> **What is being asked**: Please work out how many lines in the material contain "picture" and give only that figure.

· · · · · · ·

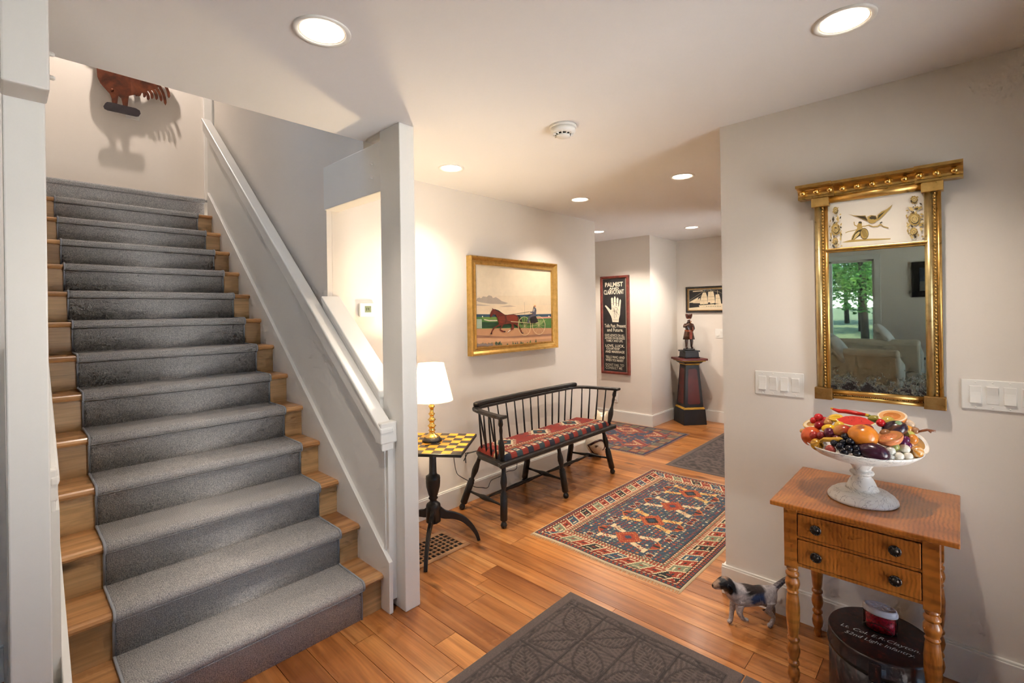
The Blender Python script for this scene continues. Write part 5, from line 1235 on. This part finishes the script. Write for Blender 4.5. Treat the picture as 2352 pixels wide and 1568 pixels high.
frust(.186, .20, .765, .785).build('neck_moulding', M['pyel'], pd, bevel=.004); frust(.215, .27, .785, .815).build('cap_cove', M['pblack'], pd); frust(.30, .315, .812, .826).build('cap_band', M['pyel'], pd, bevel=.003); frust(.345, .345, .826, .852).build('cap_slab', M['pred'], pd, bevel=.004)
fg = thing('carved_figure', 'small carved wooden figure with feather crown on the pedestal', 'statue', (PX, PY, .8525), PRZ)
frust(.20, .205, 0, .012).build('base', M['pblack'], fg); frust(.185, .175, .012, .082).build('base_block', M['pblack'], fg); frust(.205, .205, .082, .10).build('base_slab', M['pblack'], fg, bevel=.003); MB().lathe([(.075, .10), (.07, .118)], 24).build('ground', M['pblack'], fg)
z0 = .116
fv = [(0, 0, .20), (0, -.002, .25), (0, -.004, .30), (0, -.004, .335), (0, -.006, .356), (0, -.010, .385),
      (-.030, 0, .18), (-.036, -.008, .10), (-.034, .002, .025), (-.036, -.022, .010), (.030, 0, .18), (.036, -.006, .10), (.036, .002, .025), (.042, -.022, .010),
      (-.052, -.002, .315), (-.078, -.022, .290), (-.030, -.052, .318), (-.008, -.050, .335), (.052, -.002, .315), (.068, -.012, .262), (.040, -.048, .255), (.028, -.054, .262)]
fe = [(0, 1), (1, 2), (2, 3), (3, 4), (4, 5), (0, 6), (6, 7), (7, 8), (8, 9), (0, 10), (10, 11), (11, 12), (12, 13), (2, 14), (14, 15), (15, 16), (16, 17), (2, 18), (18, 19), (19, 20), (20, 21)]
frr = [.040, .036, .042, .022, .016, .026, .026, .021, .014, .014, .026, .021, .014, .014, .021, .016, .012, .011, .021, .016, .012, .012]
fme = skin_mesh('body', [(x, y, z+z0) for x, y, z in fv], fe, frr, 2)
paint(fme, lambda p, n: srgb(62, 42, 34) if p.z-z0 < .30 else srgb(76, 48, 36)); fme.materials.append(M['glaze']); link('body', fme, fg)
MB().lathe([(.046, .245), (.052, .225), (.060, .18), (.072, .125), (.060, .128), (.04, .2)], 20, Matrix.Translation((0, 0, z0)), True, 1.1, .8, False, col=srgb(66, 38, 24)).build('skirt', M['glaze'], fg)
MB().prism([(-.016, .13), (.016, .13), (.02, .225), (-.02, .225)], .006, Matrix(((1, 0, 0, 0), (0, 0, 1, -.060), (0, 1, 0, z0), (0, 0, 0, 1))), col=srgb(120, 48, 32)).build('apron', M['glaze'], fg)
MB().lathe([(1.05, .225), (1.1, .238), (1.05, .25)], 20, Matrix.Translation((0, 0, z0)), True, .050, .042, False, col=srgb(120, 60, 36)).build('belt', M['glaze'], fg)
hd = MB()
for i in range(13):
    a = 2*PI*i/13; hd.ball((.031*math.cos(a), .029*math.sin(a)-.010, z0+.428), (.010, .006, .034), 8, 6, Matrix.Rotation(a, 4, 'Z') @ Matrix.Rotation(R(14), 4, 'Y'), col=srgb(92, 46, 30) if i % 2 else srgb(64, 34, 26))
hd.lathe([(.026, .395), (.028, .402), (.026, .41)], 16, Matrix.Translation((0, -.010, z0)), col=srgb(130, 66, 38)); hd.build('feather_crown', M['glaze'], fg)
fc = MB(); fc.ball((0, -.037, z0+.383), (.005, .007, .006), 8, 6, col=srgb(58, 36, 28))
for s in (-1, 1): fc.ball((s*.010, -.032, z0+.390), (.004, .003, .003), 6, 5, col=srgb(200, 180, 150))
fc.box(-.010, .010, -.036, -.030, z0+.369, z0+.372, col=srgb(110, 50, 36)); fc.build('face', M['glaze'], fg)
MB().tube([(-.004, -.058, z0+.338), (.012, -.052, z0+.366)], .0055, 6, col=srgb(150, 100, 60)).build('pipe', M['glaze'], fg)
MB().lathe([(.006, 0), (.012, .02), (.010, .05), (.004, .06)], 10, Matrix.Translation((.028, -.06, z0+.23)), col=srgb(96, 44, 30)).build('bundle', M['glaze'], fg)

# ------------------------------------------------------------------ sheet-metal rooster on the stair wall
def rust_mat():
    t = NT('rusted_copper_sheet'); v = t.coord('Object'); n = t.noise(v, 9, 5, .65, .5)
    t.col(t.ramp(n, [(.3, srgb(48, 26, 18)), (.5, srgb(92, 46, 28)), (.72, srgb(126, 68, 40))])); t.set(Roughness=.42, Metallic=.55); t.bump(t.noise(v, 60, 2), .2, .001); return t.m
M['rust'] = rust_mat()
rt_ = thing('metal_rooster', 'rusty brown sheet-metal rooster weathervane on wall above the stairs', 'wall sculpture', (.842, YW-.12, 3.482))
low = [(.666, 3.843), (.669, 3.796), (.69, 3.744), (.721, 3.707), (.759, 3.665), (.772, 3.627), (.776, 3.56), (.811, 3.56), (.815, 3.633), (.824, 3.666), (.845, 3.65), (.856, 3.615), (.860, 3.57), (.893, 3.57), (.893, 3.657), (.899, 3.687), (.955, 3.72), (.961, 3.702), (.971, 3.717), (.979, 3.71), (.987, 3.726), (.996, 3.72), (1.007, 3.752), (1.03, 3.775), (1.08, 3.80), (1.13, 3.84), (1.16, 3.87), (1.20, 3.90)]
upr = [(1.25, 3.95), (1.24, 4.05), (1.19, 4.13), (1.12, 4.16), (1.07, 4.13), (1.05, 4.06), (1.0, 3.99), (.93, 3.98), (.87, 4.03), (.83, 4.12), (.81, 4.20), (.79, 4.25), (.76, 4.22), (.75, 4.26), (.72, 4.22), (.70, 4.24), (.685, 4.19), (.64, 4.165), (.685, 4.15), (.69, 4.11), (.675, 4.05), (.66, 3.95)]
def sheet(pts, d, name, mat, parent, off):
    bm_ = bmesh.new(); f = bm_.faces.new([bm_.verts.new((x-.85, 0, z-3.5)) for x, z in pts]); r_ = bmesh.ops.triangulate(bm_, faces=[f]); me = bpy.data.meshes.new(name); bm_.to_mesh(me); bm_.free(); me.materials.append(mat)
    o = link(name, me, parent); o.location = (0, off, 0); s = o.modifiers.new('thick', 'SOLIDIFY'); s.thickness = d; s.offset = 0; return o
sheet(low+upr, .006, 'body_sheet', M['rust'], rt_, 0)
for i_, (rx0, rz0, tx_, tz_) in enumerate(((1.005, 3.78, 1.027, 3.713), (1.03, 3.79, 1.058, 3.694), (1.06, 3.81, 1.090, 3.716), (1.09, 3.83, 1.129, 3.720), (1.12, 3.85, 1.168, 3.716), (1.15, 3.88, 1.204, 3.688), (1.185, 3.92, 1.235, 3.772))):
    d = Vector((tx_-rx0, tz_-rz0)); n = Vector((d.y, -d.x)).normalized(); L_, R_ = [], []
    for q in range(9):
        a = q/8; wv_ = .0125*(1 if a < .8 else math.sqrt(max(0, 1-((a-.8)/.2)**2))); ctr = Vector((rx0, rz0))+d*a-n*(.014*math.sin(PI*a))
        L_.append(ctr+n*wv_); R_.append(ctr-n*wv_)
    sheet([tuple(p) for p in L_]+[tuple(p) for p in R_[:-1][::-1]], .006, 'tail_feather', M['rust'], rt_, -.001)
base = [(.722, 3.557), (.735, 3.572), (.765, 3.578), (.955, 3.578), (.986, 3.564), (.993, 3.535), (.979, 3.507), (.961, 3.500), (.739, 3.498), (.716, 3.506), (.709, 3.527)]
M['dkiron'] = plain('dark_painted_iron', srgb(44, 34, 38), .5, var=.3, vscale=10)
sheet(base, .02, 'base_bar', M['dkiron'], rt_, -.012)
MB().ball((.778-.85, -.006, 3.708-3.5), (.013, .008, .013), 12, 8).build('rivet', M['rust'], rt_)
MB().box(-.02, .02, .0, .118, .30, .34).box(.10, .14, .0, .118, .36, .40).build('wall_bracket', M['dkiron'], rt_)

# ------------------------------------------------------------------ living room that the mirror reflects
M['linen'] = plain('cream_slipcover', srgb(214, 204, 184), .9, var=.05, vscale=8, bump=.2, bscale=20)
def seat(name, label, x, y, rz, wd, dp, cat):
    t = thing(name, label, cat, (x, y, 0), rz)
    MB().box(-wd/2, wd/2, -dp/2, dp/2, .03, .42).build('skirted_base', M['linen'], t, bevel=.03, seg=3)
    MB().box(-wd/2+.16, wd/2-.16, -dp/2+.22, dp/2-.01, .42, .56).build('seat_cushion', M['linen'], t, bevel=.05, seg=4)
    pts = [(-dp/2, .40), (-dp/2-.02, .80), (-dp/2+.04, .86), (-dp/2+.14, .84), (-dp/2+.22, .40)]
    MB().prism(pts, wd, Matrix(((0, 0, 1, -wd/2), (1, 0, 0, 0), (0, 1, 0, 0), (0, 0, 0, 1)))).build('back', M['linen'], t, bevel=.035, seg=4)
    for s in (-1, 1):
        a = [(-dp/2+.02, .40), (-dp/2+.02, .84), (-dp/2+.3, .74), (dp/2-.04, .62), (dp/2, .56), (dp/2, .40)]
        MB().prism(a, .16, Matrix(((0, 0, 1, (-wd/2 if s < 0 else wd/2-.16)), (1, 0, 0, 0), (0, 1, 0, 0), (0, 0, 0, 1)))).build('arm', M['linen'], t, bevel=.04, seg=4)
    return t
def pillow(label, x, y, z, rot):
    o = MB().ball((0, 0, 0), (.26, .20, .09), 24, 12).build('throw_pillow', plain('white_cushion_linen', srgb(224, 222, 214), .9)); o.location = (x, y, z); o.rotation_euler = rot; tag(o, label, 'pillow'); return o
seat('slipcovered_armchair', 'cream armchair nearest the mirror, seen in its reflection', -2.25, .99, R(90), .95, .85, 'armchair')
seat('slipcovered_sofa', 'cream sofa behind the armchair, seen in the mirror', -3.75, 1.15, R(90), 1.5, .9, 'sofa')
pillow('white pillow on the reflected armchair', -1.98, 1.10, .80, (0, R(-60), R(90))); pillow('white pillow against the reflected sofa arm', -3.5, .78, .84, (0, R(-60), R(80)))
t = wthing('framed_print', 'black framed dark print reflected at right of the mirror', 'picture', -5.599, .0, 1.40, '+x')
frame_mesh(.61, .60, [(0, 0), (0, .03), (.01, .036), (.10, .03), (.105, .02)]).build('frame', M['black'], t)
c = Canvas(.10, .10, .41, .40, .012, None); c.rect(0, 0, 1, 1, (60, 66, 84)); c.rect(0, 0, 1, .42, (110, 106, 104)); c.shape([(.35, .1), (.6, .1), (.58, .5), (.66, .7), (.5, .92), (.36, .72), (.42, .5)], (38, 36, 40)); c.build('print', t)
t = wthing('wall_outlet', 'white outlet low on the reflected living room wall', 'outlet', -5.599, .42, .40, '+x'); MB().box(0, .08, -.12, 0, 0, .006).build('plate', M['plate'], t, bevel=.003); MB().box(.025, .055, -.07, -.03, .006, .03).build('plug', M['dark'], t)

# ------------------------------------------------------------------ lawn and trees outside
def grass_mat():
    t = NT('lawn_grass'); v = t.coord('World'); t.col(t.ramp(t.noise(v, 3, 4), [(.3, srgb(92, 104, 66)), (.7, srgb(140, 150, 104))])); t.set(Roughness=.9); return t.m
gr = MB().box(-60, -5.9, -25, 30, -.42, -.4).build('lawn', grass_mat()); tag(gr, 'sunlit green lawn outside the reflected window', 'lawn', kind='stuff')
_t = NT('tree_leaf_green'); _oi = _t.coord('Object'); _t.col(_t.ramp(_t.noise(_oi, 1.2, 3), [(.3, srgb(44, 84, 36)), (.55, srgb(84, 130, 58)), (.8, srgb(146, 180, 96))])); _t.set(Roughness=.7); _t.b.inputs['Subsurface Weight'].default_value = 0; M['leaf'] = _t.m
M['bark'] = plain('tree_bark', srgb(74, 60, 50), .9, var=.2)
def tree(label, x, y, h, r, seed):
    t = thing('broadleaf_tree', label, 'tree', (x, y, -.4), group='trees beyond the lawn'); rr = random.Random(seed)
    MB().tube([(0, 0, 0), (.1, .05, h*.4), (.0, .1, h*.8)], [.13, .10, .04], 8).build('trunk', M['bark'], t)
    m = MB()
    for k in range(9000):
        th = rr.uniform(0, 2*PI); ph = math.acos(rr.uniform(-1, 1)); q = rr.uniform(.55, 1)
        c_ = Vector((math.cos(th)*math.sin(ph)*r*q, math.sin(th)*math.sin(ph)*r*q, h*.58+math.cos(ph)*h*.42*q)); s_ = rr.uniform(.05, .11)
        a = Vector((rr.uniform(-1, 1), rr.uniform(-1, 1), rr.uniform(-.5, .5))).normalized(); b = a.cross(Vector((rr.uniform(-1, 1), rr.uniform(-1, 1), rr.uniform(-1, 1)))).normalized()
        m.poly([c_-a*s_, c_-b*s_*.5, c_+a*s_, c_+b*s_*.5])
    tag(m.build('foliage', M['leaf'], t), kind='stuff')
for i, (x, y, h, r) in enumerate(((-16, 2.5, 6.5, 2.2), (-19, 6.2, 8, 2.6), (-22.5, 3.4, 9, 2.8), (-14.5, 6.4, 6, 1.9), (-25, 8.2, 10, 3.0), (-20, -.9, 8, 2.4), (-30, 1.2, 11, 3.4), (-31, 8.2, 11, 3.6), (-29, 4.9, 7, 2.6))):
    tree(('tree nearest the lawn edge in the reflected window', 'tall tree left in the reflected window', 'tallest tree at the back of reflected window', 'low tree at the edge of reflected window', 'distant tree behind the others in reflection', 'tree at right of the reflected window', 'far tree right behind the others in the reflected window', 'far tree left behind the others in the reflected window', 'small far tree between two tall ones in the reflection')[i], x, y, h, r, i)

· · · · · · ·

> **The result**: 2